The US aggressively uses these machine-based approaches to transform important sections of forest into much more open, fire-resilient landscapes. But despite the fact that it avoids the issue of creating smoke and can be done in a much larger weather window, in Australia we just don’t do it.
We also have a significant disparity between our multiple-use state forests (which are actively managed by state government forest agencies for recreational use, biodiversity and timber production) and national parks in managing fuel loads, maintaining access roads and firefighting resources.
Since November, millions of hectares of native forest across the nation have burnt, and much more will burn before the summer is over. Much of this is in national parks, where access for firefighters is notoriously difficult, and fuel loads are high.
For 20 years, successive state governments have significantly reduced the multiple-use forest area to declare new national parks. This has meant the closure of forestry and timber industries around the country and, with them, the departure of significant firefighting resources.
Around NSW and Victoria, forestry workers have been risking their lives and their equipment to create fire breaks and to clear roads of burnt logs and debris to allow safe passage for fire crews. Who will do that when the native timber industry is gone?
The Victorian government has already announced plans to shut down the timber industry by the end of the decade. And yet no one even asks the question: will another national park or reserve make this area, and the communities around it, more or less fire-prone in decades to come?
New ‘protected areas’ are precisely the opposite of protected. It means the removal of the men and women and machinery that in the past were on the spot to put out fires when they were still small. It means the removal of the secondary and tertiary roads that give fire crews access to work on back-burning operations to keep fires from joining together.
With the arrival of rain will come renewed calls to shut down the native timber industry in NSW, and an even swifter shutdown of the Victorian industry, and to declare more national parks. The proponents of these will ignore the fact that half a billion native animals have perished so far and the equivalent of two-thirds of our annual national greenhouse emissions have been pumped into the atmosphere.
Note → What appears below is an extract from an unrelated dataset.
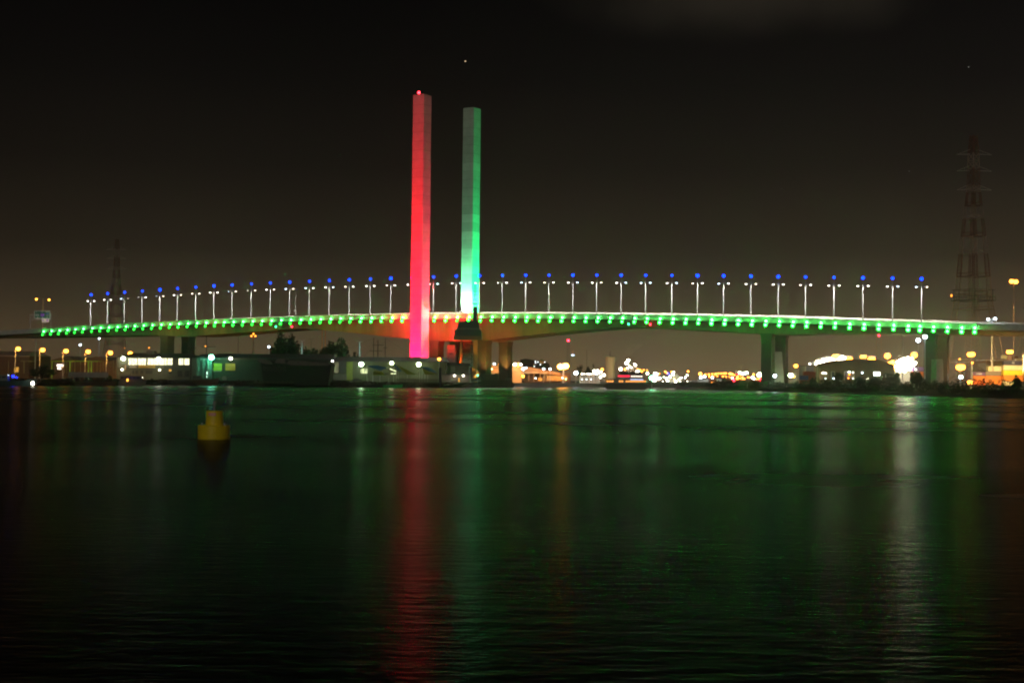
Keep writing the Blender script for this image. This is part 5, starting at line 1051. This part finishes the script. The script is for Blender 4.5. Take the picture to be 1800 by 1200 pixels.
tree(1424, 1436, 664, 590, 'small dark bush before the red containers', n=4, leafc=700, size=.4, m_=leafd, name='bush')
# right of the last pier
container(1710, 653.5, 1732, 660, 600, pur, 'purple container with white writing left on top of the orange stack', txt='Jebsen'); 
for i, (x0, x1) in enumerate(((1710.5, 1732), (1732.5, 1762))):
    container(x0, 660.3, x1, 667.5, 600, ora if i else (.80, .24, .03), ('left' if not i else 'right') + ' orange container of the upper orange row')
    container(x0, 667.8, x1, 676, 600, (.85, .17, .03) if not i else ora, ('redder orange container at the bottom left of the big stack' if not i else 'orange container at the bottom of the big stack, under the dark grey one'))
container(1732.5, 652.8, 1760, 660, 600, gry, 'dark grey brown container between the cream and the orange containers'); 
container(1737, 643.5, 1745, 652.5, 600, cre, 'short cream container left of the long cream one'); container(1745.5, 643.5, 1763, 652.5, 600, cre, 'long cream container above the dark grey brown one')
container(1764, 642, 1815, 650.3, 596, cre, 'longest cream container at the right edge below the dark blue one'); container(1764, 650.6, 1815, 659.5, 596, yel, 'bright yellow container at the right edge'); container(1764, 659.8, 1815, 669.5, 596, ora, 'orange container under the bright yellow one'); container(1764, 669.8, 1785, 677, 596, cre, 'cream container at the bottom behind the little tree')
container(1765, 634, 1815, 641.7, 596, nav, 'dark blue container marked 40 on top of the right stack', txt='40')
container(1762, 624, 1771, 630.5, 640, (.75, .75, .4), 'pale yellow container up on the terminal roof left of the small orange lamp'); container(1771.5, 624, 1779, 633, 640, (.7, .5, .4), 'pinkish container right under the small orange lamp'); container(1779.5, 626, 1790, 633, 640, (.15, .08, .05), 'brown container right of the pinkish one'); container(1786, 629.5, 1800, 634, 638, cre, 'cream container at the far right top')
LT = thing('terminal_roof', 'long pale terminal roof behind the container stacks on the far right', 'warehouse', base(1760, 660)); MB().prect(1733, 634, 1830, 676, 655, 20).build('wall', mat('tan_wall', (.32, .26, .16), .8), LT); MB().prect(1731, 632.6, 1832, 634.4, 654, 22).build('roof', mat('pale_roof', (.55, .55, .5), .6), LT)
LW = thing('container_crane', 'low grey lattice crane behind the strong orange lamp on the right bank', 'crane', base(1695, 680)); mb = MB()
for x_ in (1684, 1692, 1700, 1713): mb.prect(x_, 634, x_ + .9, 676, 680, .5)
mb.prect(1680, 634, 1718, 635, 680, .5); mb.prect(1680, 643, 1718, 643.6, 680, .4)
for i in range(6): mb.tube(U(1681 + i * 6, 643, 680.2), U(1687 + i * 6, 634.5, 680.2), .12, n=4)
mb.build('frame', mat('grey_lattice', (.22, .17, .13), .7), LW)
MB().prect(1700, 652, 1709, 672, 678, 3).build('cabin', mat('pinkish_grey', (.3, .22, .19), .7), LW)
for x_, y_, em_, r_, lab in ((1707, 623, E_ob, 1.15, 'orange lamp highest of the lamps between the pier and the containers'), (1688.5, 645.5, E_ob, 1.6, 'strongest orange lamp just right of the rightmost pier'), (1689, 662.5, E_cb, .9, 'cool white lamp under the strongest orange lamp'),
                              (1687, 631, E_or, .4, 'small orange lamp above the strongest orange lamp'), (1775, 618.5, E_ob, 1.0, 'orange lamp on a short post above the pinkish container'), (1709, 637.5, E_or, .5, 'faint orange lamp below the highest orange lamp')):
    lamp_post(x_, y_, 592 if x_ > 1700 and x_ < 1720 else 625, lab, em_, r_, pr=.12, heads=[(-.6, 0), (.6, .05)] if r_ > .9 else None)
lamp_post(1705, 672, 545, 'dazzling orange white lamp lowest on the bank left of the containers', E_ob, 1.1, pr=.1)
lamp_post(1782, 495, 640, 'tallest orange lamp on a thin pole above the far right of the bridge', E_ob, 1.15, pr=.22, heads=[(-.9, .1), (.9, -.1)], poleM=mat('tan_mast', (.5, .4, .3), .6))
spot('tall_lamp_light', U(1782, 497, 632), U(1782, 570, 640), 30000, (1, .5, .12), 40)
lamp_post(1743.5, 561, 610, 'white twin headed lamp pole crossing behind the deck right of the pylon', E_cb, .55, pr=.38, heads=[(-1.6, 0), (1.5, .2)], poleM=white)
spot('white_pole_light', U(1740, 561, 600), U(1743, 610, 610), 16000, (.95, 1, .9), 60)
t_ = thing('street_lamp', 'plain tan pole at the extreme right edge in front of the containers', 'pole', base(1799, 570)); c = U(1799, 592, 570); MB().tube((c.x, 570, GZ), (c.x, 570, c.z), .25, .2, 8).build('pole', mat('tan_mast', (.5, .4, .3), .6), t_); MB().tube((c.x, 570, c.z), (c.x + 1.2, 570, c.z + .3), .1, n=5).build('arm', steel, t_)
tree(1777, 1795, 662, 520, 'small umbrella shaped tree in front of the yellow container', n=5, leafc=1500, size=.4, m_=leafd, name='tree')
car(1770, 520, 'dark car parked in front of the cream container at the far right', mat('dark_car_paint', (.03, .04, .035), .25))
spot('yard_floodlight', U(1745, 640, 560), U(1738, 664, 600), 70000, (1, .62, .22), 75, 1.0); spot('yard_floodlight', U(1795, 635, 565), U(1792, 655, 598), 60000, (1, .66, .26), 80, 1.0)
# ================================================================== PYLONS
def pylon(px, Y, Hm, hb, label, lamp=None, group='tall lattice pylons', seed=1, th0=.24):
    c = base(px, Y); t_ = thing('pylon', label, 'pylon', c, group); X, _, z0 = c
    prof = [(0, hb), (.10, hb * .86), (.36, hb * .50), (.40, hb * .49), (.60, hb * .345), (.78, hb * .19), (.96, hb * .14), (1.0, hb * .10)]
    def hw(u_): return interp(prof, u_)
    rm_, wm_ = mat('pylon_red', (.16, .065, .035), .7), mat('pylon_white', (.34, .27, .20), .7); low = mat('pylon_galvanised', (.36, .28, .18), .7)
    nb = 24; bands = {}
    def q(u_, i): h_ = hw(u_); return Vector((X + (h_, h_, -h_, -h_)[i], Y + (-h_, h_, h_, -h_)[i], z0 + Hm * u_))
    ROTZ = math.radians(24)
    def qr(u_, i): v = q(u_, i); dx, dy = v.x - X, v.y - Y; return Vector((X + dx * math.cos(ROTZ) - dy * math.sin(ROTZ), Y + dx * math.sin(ROTZ) + dy * math.cos(ROTZ), v.z))
    segs = [(0, .10, low), (.10, .24, low), (.24, .31, low), (.31, .37, low), (.37, .44, wm_), (.44, .53, rm_), (.53, .60, wm_), (.60, .67, rm_), (.67, .72, wm_), (.72, .775, rm_), (.775, .80, wm_), (.80, .87, rm_), (.87, .93, wm_), (.93, 1.0, rm_)]
    for u0, u1, m_ in segs:
        mb = MB(); th = th0 if u0 < .5 else th0 * .8
        for i in range(4): mb.tube(qr(u0, i), qr(u1, i), th, n=4)
        k_ = 1 if u0 < .1 else 2 if u0 < .9 else 3
        for s_ in range(k_):
            ua, ub = u0 + (u1 - u0) * s_ / k_, u0 + (u1 - u0) * (s_ + 1) / k_
            for i in range(4):
                j = (i + 1) % 4
                if .05 < u0 < .77:
                    # each leg is itself a slim lattice: brace near the legs, open in the middle
                    f = .24
                    a0, b0 = qr(ua, i), qr(ua, j); a1, b1 = qr(ub, i), qr(ub, j)
                    mb.tube(a0.lerp(b0, f), a1.lerp(b1, f), th * .6, n=4); mb.tube(b0.lerp(a0, f), b1.lerp(a1, f), th * .6, n=4)
                    for w_ in range(4):
                        t0, t1 = w_ / 4, (w_ + 1) / 4; e0, e1 = a0.lerp(a1, t0), a0.lerp(b0, f).lerp(a1.lerp(b1, f), t1); mb.tube(e0, e1, .1, n=3, caps=False)
                        e0, e1 = b0.lerp(b1, t0), b0.lerp(a0, f).lerp(b1.lerp(a1, f), t1); mb.tube(e0, e1, .1, n=3, caps=False)
                    if s_ == 0: mb.tube(a0, b0, .2, n=4); mb.tube(a0 + Vector((0, 0, 1.6)), b0 + Vector((0, 0, 1.6)), .12, n=4)
                else: mb.tube(qr(ua, i), qr(ub, j), .15, n=4); mb.tube(qr(ua, j), qr(ub, i), .15, n=4); mb.tube(qr(ua, i), qr(ua, j), .14, n=4)
        mb.build('lattice_band', m_, t_)
    mb = MB(); h_ = hw(.37)
    z_ = z0 + Hm * .345
    for i in range(4):
        a_, b_ = qr(.345, i) , qr(.345, (i + 1) % 4); o_ = Vector((X, Y, z_)); a_ = o_ + (a_ - o_) * 1.18; b_ = o_ + (b_ - o_) * 1.18
        mb.tube(a_, b_, .22, n=4); mb.tube(a_ + Vector((0, 0, 1.8)), b_ + Vector((0, 0, 1.8)), .12, n=4); mb.tube(a_ + Vector((0, 0, 5)), b_ + Vector((0, 0, 5)), .1, n=4)
        for s_ in range(8): mb.tube(a_.lerp(b_, s_ / 8), a_.lerp(b_, s_ / 8) + Vector((0, 0, 5 if s_ % 2 else 1.8)), .08, n=3)
    mb.build('platform', mat('dark_steel', (.06, .055, .045), .6), t_)
    for k_, u_ in enumerate((.925, .86, .785)):
        for sg in (-1, 1):
            mb = MB(); z_ = z0 + Hm * u_; mb.tube((X + sg * hw(u_), Y, z_), (X + sg * hb * .72, Y - 1, z_ - .4), .16, .08, 4); mb.tube((X + sg * hw(u_), Y, z_ + 2.2), (X + sg * hb * .72, Y - 1, z_ - .4), .1, .06, 4); mb.build('cross_arm', mat('insulator_arm', (.55, .5, .45), .6), t_)
    if lamp:
        c = U(*lamp, Y - hb); h_ = MB().box(c.x - .1, c.x + 1.2, c.y, c.y + .2, c.z + .5, c.z + .6).build('lamp', steel, t_); MB().ball(c, .42, 1.4).build('lamp_lens', E_or2, h_)
    return t_
pylon(1710.5, 655, U(1704, 238, 655).z - GZ, 11.2, 'tall red and white lattice pylon behind the right end of the bridge', (1672.5, 519.5))
pylon(1838, 655, 108, 11.2, 'lattice pylon cut off by the right edge with one leg showing')
pylon(201.5, 1150, U(201.5, 420, 1150).z - GZ, 11, 'distant dim lattice pylon behind the left end of the bridge', th0=.2)
# ================================================================== sky specks
for x_, y_, r_, lab in ((818, 108, 2.6, 'small orange star high above the green tower'), (1702.5, 118, 1.8, 'faint star above the right pylon'), (1598, 301, 1.8, 'faint star left of the right pylon'), (1374, 332, 1.8, 'faint star over the right half of the bridge')):
    c = U(x_, y_, 7000); tag(MB().ball(c, r_ * 1.4).build('star', E_star if r_ > 2 else emit('faint_star', (1, .95, .9), .25), org=c), lab, 'star', 'stars')
# ------------------------------------------------------------------ damp night air
hz = bpy.data.materials.new('haze'); hz.use_nodes = True; tt = hz.node_tree; tt.nodes.clear(); o_ = N('ShaderNodeOutputMaterial', tt); v_ = N('ShaderNodeVolumePrincipled', tt)
v_.inputs['Color'].default_value = (.95, .93, .9, 1); v_.inputs['Density'].default_value = .00016; v_.inputs['Anisotropy'].default_value = .92; tt.links.new(v_.outputs[0], o_.inputs['Volume'])
tag(MB().box(-3060, 3060, -330, 3060, -5, 150).build('haze', hz), kind='stuff')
This disaster should be a wake-up call that business as usual cannot continue. The arbitrary divide between how we manage our multiple-use public forests, privately owned forests, and national parks cannot continue. We urgently need a whole-of-landscape approach to land management with a focus on bushfire mitigation. A more aggressive approach to fuel load management must be considered.
The bushfire royal commission that followed the terrible Black Saturday fires in Victoria was rightly focused on uncovering how 173 Australians lost their lives and what measures could be taken to avoid such a monumental tragedy happening again. It didn’t delve deeply into the broader, deeper truths underlying landscape management, be it in Victorian or any other state.
A national bushfire royal commission is the right body to expose the hard truth that our pursuit of ‘lock up and leave it’ is a recipe for disaster and a prescription for much more of the same.